The French have a wonderful expression “etre bien dans sa peau” which basically means that you are comfortable in your own skin and happy with who you are.

Erin wore 3 inch heels to her Grade 8 graduation to have fun with her height since she knew that she’d be the tallest one there anyway. Some of her classmates had “dissed” her choice of dress as not being fancy enough when she described it to them (this is a grade 8 graduation for pete’s sake!) or told her that she didn’t know how to dress up from her jocky everyday school look... and BOY, did she prove them wrong! Why go for “pretty” when you can go for statuesque and stunning?

Nick was heartbroken that his school ceremonies were on the same night, but he bought a corsage for her and posed in our front hallway with her before she put on her heels to be taller than him.

When she strode across that stage to accept her award certificate, all I could think of was how proud her 6’3” great grandmother would have been! She always put her fingernails between my shoulder blades if she caught me slouching and told me to be proud of my height. I am sure that she is the reason I up straight and have great posture to this day.
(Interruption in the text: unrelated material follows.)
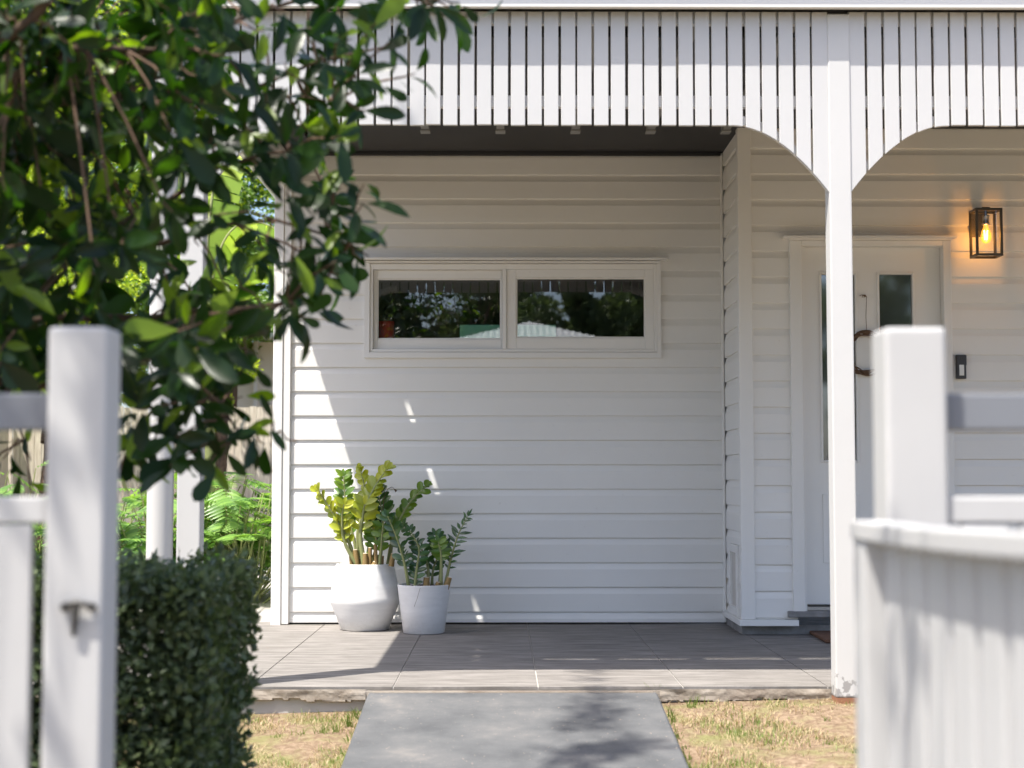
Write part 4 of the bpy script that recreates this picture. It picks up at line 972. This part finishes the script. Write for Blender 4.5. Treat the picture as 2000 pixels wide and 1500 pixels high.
for i, (a, b, c, w) in enumerate([(P(405, 720, Yb_), P(400, 330, Yb_), P(570, 470, Yb_ - .1), .24), (P(405, 720, Yb_), P(440, 420, Yb_ + .1), P(590, 560, Yb_), .30), (P(400, 720, Yb_), P(395, 250, Yb_), P(470, 300, Yb_ + .2), .22), (P(395, 720, Yb_), P(340, 380, Yb_), P(210, 470, Yb_), .26), (P(395, 720, Yb_), P(360, 260, Yb_), P(300, 220, Yb_ + .2), .24)]): banana_leaf(a, b, c, w, i)
q = MB(); q.tube([(P(402, 720, Yb_).x, Yb_, -.12), P(402, 900, Yb_), P(402, 700, Yb_), P(404, 640, Yb_)], [.08, .07, .055, .03], 12); q.build('banana_stem', 'stem', ban)

# split-leaf philodendrons
def philodendron(c, r, h, n, label, seed):
    rd = random.Random(seed); th = thing('philodendron', (c[0], c[1], -.1), label, 'philodendron', 'split-leaf plants along the side of the house'); m_ = MB(); V_, F_ = [], []
    pos, dr_, nr_, sz_ = [], [], [], []; stems = MB(); h *= 1.3; r *= 1.15; n = int(n * 1.25)
    for k in range(n):
        a = rd.uniform(0, 6.28); el_ = rd.uniform(.25, 1.35); d_ = Vector((math.cos(a) * math.cos(el_), math.sin(a) * math.cos(el_), math.sin(el_)))
        b = Vector((c[0] + rd.uniform(-.3, .3) * r, c[1] + rd.uniform(-.3, .3) * r, -.05)); Ls = h * rd.uniform(.55, 1.0)
        tip = b + Vector((d_.x * r, d_.y * r, d_.z * Ls)); stems.tube([b, b.lerp(tip, .5) + Vector((0, 0, .08)), tip], [.008, .006, .004], 5)
        out = Vector((d_.x, d_.y, .15 - rd.uniform(0, .5))).normalized(); Lf = rd.uniform(.22, .36); side = out.cross(Vector((0, 0, 1))).normalized()
        m_.tube([tip, tip + out * Lf * .5 + Vector((0, 0, .01)), tip + out * Lf], [.004, .003, .001], 4, 1)
        up = side.cross(out)
        for i in range(9):
            t = (i + .6) / 9.5; p = tip + out * Lf * t; ll = Lf * (.48 * math.sin(math.pi * (t * .8 + .16)) + .08)
            for s_ in (-1, 1):
                pos.append(tuple(p)); dr_.append(tuple(side * s_ + out * .55 + up * .12)); nr_.append(tuple(up - side * s_ * .2)); sz_.append(ll)
    V, F = leaf_arrays(leaf_template(1, .2, 'lance', .3, .2), np.array(pos), np.array(dr_), np.array(nr_), np.array(sz_))
    fast_mesh('leaves', V, F, 'fern', th); stems.build('leaf_stalk', 'stem', th)
for i, (u, Yc, r, h, n_, lab) in enumerate([(475, 11.0, .38, .72, 60, 'split-leaf philodendron nearest the house corner, right of the veranda posts'), (425, 11.6, .45, .85, 70, 'tallest split-leaf philodendron just right of the square veranda post'), (300, 11.2, .45, .72, 60, 'split-leaf philodendron behind the round downpipe'), (225, 12.0, .45, .68, 55, 'split-leaf philodendron just right of the left fence post'), (60, 11.5, .5, .80, 60, 'split-leaf philodendron seen through the left fence rails'), (-60, 12.2, .5, .8, 40, 'split-leaf philodendron at the far left edge below the rail')]):
    philodendron((X(u, 1050, Yc), Yc, 0), r, h, n_, lab, 40 + i)
# paling fence
pf = thing('paling_fence', (-3.4, 16.2, -.15), 'weathered timber paling fence closing the side yard', 'fence')
q = MB(); rr = random.Random(9); x = -9.0; zf = Z(794, 16.2, 470)
while x < -1.2:
    w = .072; q.box(x, x + w, 16.2 + rr.uniform(0, .006), 16.218, -.15, zf + rr.uniform(-.01, .01)); x += w + rr.uniform(.003, .010)
q.build('palings', 'paling', pf)
MB().box(-9, -1.2, 16.22, 16.26, .15, .24).build('rail', 'paling', pf); MB().box(-9, -1.2, 16.22, 16.26, 1.2, 1.29).build('rail', 'paling', pf)
q = MB(); q.box(X(404, 900, 15.9), X(428, 900, 15.9), 15.9, 16.0, -.12, Z(800, 15.9)); q.build('fence_post', 'paling', pf, .004)
# side fence on the left boundary, running towards the street
sf = thing('paling_fence', (-5.2, 12, -.15), 'timber boundary fence running back at the far left', 'fence')
q = MB(); y = 5.5
while y < 16.1: q.box(-5.22, -5.2, y, y + .072, -.15, 1.55); y += .079
q.build('palings', 'paling', sf)
# neighbour's pale house beyond the fence
nb = thing('neighbour_house', (-1.5, 19.5, -.15), 'pale cream neighbouring house with a low gable behind the paling fence', 'house')
nx0, nx1 = X(447, 700, 19), 4.0
q = MB(); q.box(nx0, nx1, 19, 24, -.2, Z(668, 19, 500)); q.build('wall', 'cream', nb)
zt0 = Z(664, 19, 500); q = MB(); q.box(nx0 - .3, nx1, 18.6, 19.0, zt0 - .0, zt0 + .05); q.build('eave', 'steel', nb)
q = MB(); zz1 = Z(598, 19, 440); q.prism([(nx0 - .05, zt0 + .051), (X(530, 640, 19), zt0 + .051), (nx0 - .05, zz1)], 19.0, 19.1); q.build('gable', 'cream', nb)
MB().box(X(497, 700, 18.95), X(504, 700, 18.95), 18.9, 18.96, -.1, zt0 - .002).build('downpipe', 'batten', nb)
MB().box(X(515, 655, 18.5), -1.2, 18.45, 18.52, Z(661, 18.5), Z(651, 18.5)).build('gutter', 'steel', nb)

# -------------------------------------------------- across the street (seen in the window glass)
oh = thing('street_house', (1.0, -22, -.5), 'house across the street with a pale corrugated roof, seen in the window glass', 'house')
def mirror_P(u, v, D):      # world point whose mirror image in the window lies at photo pixel u, v
    p = P(u, v, D); return Vector((p.x, 2 * (YW + .02) - p.y, p.z))
ap = mirror_P(1034, 628, 40); el_ = mirror_P(905, 668, 40); er = mirror_P(1165, 668, 40)
q = MB(); sl_ = (ap.z - el_.z) / (ap.x - el_.x); halfw = 4.4; ez = ap.z - halfw * sl_
ya_ = ap.y; yb2 = ap.y - 9
# hip roof with corrugations down its street face
base = [(ap.x - halfw, ya_ + 3.6, ez), (ap.x + halfw, ya_ + 3.6, ez), (ap.x + halfw, yb2 - 3, ez), (ap.x - halfw, yb2 - 3, ez)]
rid = [(ap.x, ya_, ap.z), (ap.x, yb2, ap.z)]
nst = 110; vs = []; fs = []
for i in range(nst + 1):
    x = ap.x - halfw + 2 * halfw * i / nst; f = 1 - abs(x - ap.x) / halfw; off = .014 * (1 if i % 2 else -1)
    vs += [(x, ya_ + 3.6, ez + off), (x, ya_ + 3.6 * (1 - f), ez + (ap.z - ez) * f + off)]
fs = [(2 * i, 2 * i + 2, 2 * i + 3, 2 * i + 1) for i in range(nst)]
q.add(vs, fs); q.add(base + rid, [(1, 2, 5, 4), (3, 0, 4, 5), (2, 3, 5)])
q.build('roof', 'steel', oh)
MB().box(ap.x - halfw + .4, ap.x + halfw - .4, yb2 - 2.5, ya_ + 3.2, -.5, ez - .02).build('wall', 'cream', oh)
MB().box(ap.x - halfw, ap.x + halfw, ya_ + 3.6, ya_ + 3.7, ez - .12, ez - .005).build('gutter', 'batten', oh)
ST = [(-3.6, -13, 7.4, 2.6, 11, 'dark dense tree across the street, left of the pale roof'), (2.35, -28, 7.6, 1.8, 12, 'small bushy tree close by the right side of the pale roof'),
      (5.0, -31, 8.2, 2.4, 13, 'bushy tree across the street beyond the right end of the pale roof'), (10.6, -27, 7.8, 2.4, 14, 'taller tree across the street opposite the front door'),
      (-.4, -40, 9.6, 3.0, 15, 'tree behind the pale corrugated roof'), (15, -30, 7.5, 3.2, 16, 'last tree to the right across the street'), (-8, -22, 9, 3.8, 17, 'widest tree across the street, far left')]
for i, (x, y, h, r_, sd, lab) in enumerate(ST):
    bush_tree('street_tree', (x, y, h * .62), (r_, r_ * .8, h * .42), 17000, QUADLEAF, 'hedgeleaf', lab, 'tree', 'trees across the street', seed=sd, lsize=(.16, .3), clumps=46, zbase=-.5)

# -------------------------------------------------- grass
def grass(n, x0, x1, y0, y1, seed, hmin=.010, hmax=.034):
    rg = np.random.default_rng(seed); x = rg.uniform(x0, x1, n); y = rg.uniform(y0, y1, n)
    f = np.sin(x * 9 + 1.3 * np.sin(y * 5)) + np.sin(y * 11 + 2 * np.sin(x * 6)) + .8 * np.sin(x * 23 + y * 17) + rg.normal(0, .7, n)
    keep = (f > -.3) & ~((x > pl.x - .01) & (x < pr.x + .01)); x, y, f = x[keep], y[keep], f[keep]; n = len(x)
    z = np.array([lawn_z(a, b) for a, b in zip(x, y)]) - .004
    green = rg.random(n) < np.clip((f - .5) * .5, .10, .85); h = rg.uniform(hmin, hmax, n) * np.where(green, 1.0, .75); a = rg.uniform(0, 6.28, n)
    lean = rg.uniform(.15, 1.3, n) * np.where(green, .7, 1.5); w = rg.uniform(.0009, .0018, n)
    dx, dy = np.cos(a), np.sin(a); ca, sa = np.cos(a + 1.57), np.sin(a + 1.57)
    V = np.zeros((n, 6, 3))
    for r_, (t, ww) in enumerate(((0, 1), (.55, .8), (1, .12))):
        for s_, k in ((-1, 0), (1, 1)):
            V[:, r_ * 2 + k, 0] = x + dx * lean * h * t * t + s_ * ca * w * ww; V[:, r_ * 2 + k, 1] = y + dy * lean * h * t * t + s_ * sa * w * ww; V[:, r_ * 2 + k, 2] = z + h * t
    F = np.array([(0, 1, 3, 2), (2, 3, 5, 4)])[None] + (np.arange(n) * 6)[:, None, None]
    mi = np.repeat(np.where(green, 0, 1), 2)
    return V.reshape(-1, 3), F.reshape(-1, 4), mi
parts = [grass(17000, -1.6, pl.x, 4.9, 6.36, 1), grass(24000, pr.x, 2.2, 4.9, 6.36, 2), grass(16000, -3, 3, 2.6, 4.9, 3)]
# taller green tufts against the slab and the path
def tufts(spots, seed):
    rg = np.random.default_rng(seed); Vs, Fs, Ms, o = [], [], [], 0
    for (x, y, n, h) in spots:
        for k in range(n):
            a = rg.uniform(0, 6.28); le = rg.uniform(.1, .8); hh = h * rg.uniform(.5, 1.1); w = rg.uniform(.0012, .0022); bx_, by_ = x + rg.normal(0, .012), y + rg.normal(0, .008); z = lawn_z(x, y) - .003
            for t, ww in ((0, 1), (.55, .8), (1, .1)):
                for s_ in (-1, 1): Vs.append((bx_ + math.cos(a) * le * hh * t * t + s_ * w * ww, by_ - abs(math.sin(a)) * le * hh * t * t, z + hh * t))
            Fs += [(o, o + 1, o + 3, o + 2), (o + 2, o + 3, o + 5, o + 4)]; Ms += [0, 0]; o += 6
    return np.array(Vs), np.array(Fs), np.array(Ms)
sp_ = [(X(u, v, 6.3), PZ(u, v, -.07).y, n_, h) for (u, v, n_, h) in ((1292, 1372, 16, .085), (1303, 1390, 8, .06), (1350, 1382, 10, .05), (1362, 1378, 9, .05), (1400, 1366, 5, .04), (1445, 1366, 4, .035), (1493, 1368, 5, .035), (1580, 1370, 5, .035), (1603, 1372, 6, .04), (1622, 1370, 9, .045), (1632, 1372, 8, .04), (1688, 1378, 6, .04), (652, 1400, 10, .06), (668, 1398, 12, .06), (690, 1392, 16, .07), (697, 1385, 10, .06), (640, 1400, 8, .04), (600, 1402, 10, .04), (560, 1404, 8, .035), (1560, 1425, 14, .03), (1600, 1435, 16, .03), (1480, 1460, 14, .035), (1495, 1458, 10, .04), (1455, 1400, 8, .035), (1590, 1400, 10, .03))]
for i in range(46):
    y = random.uniform(4.7, 6.3); sp_.append(((pl.x - random.uniform(.004, .03)) if i % 2 else (pr.x + random.uniform(.004, .03)), y, random.randint(3, 9), random.uniform(.02, .05)))
parts.append(tufts(sp_, 5))
V = np.concatenate([p[0] for p in parts]); offs = np.cumsum([0] + [len(p[0]) for p in parts[:-1]]); F = np.concatenate([p[1] + o for p, o in zip(parts, offs)]); MI = np.concatenate([p[2] for p in parts])
tag(fast_mesh('grass', V, F, ['grassgreen', 'grassdry'], None, MI, smooth=False), 'sparse dry lawn grass with green tufts along the path', 'grass', kind='stuff')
There are many things about ourselves that we can change and quite a few that we cannot.
What matters is that each of us try to learn to “be well in our own skin”, to love who we are as unique creations and to take care of our bodies both inside and out.

I remember my own high school years and know that it will have challenging moments for Erin as well... but I am so glad that she is learning to have fun with the inches she has been given and celebrate them. To paraphrase the words of She-Hulk in her classic graphic novel “I’m 6’7” and green. People are going to stare anyway, so I might as well wear what I like!”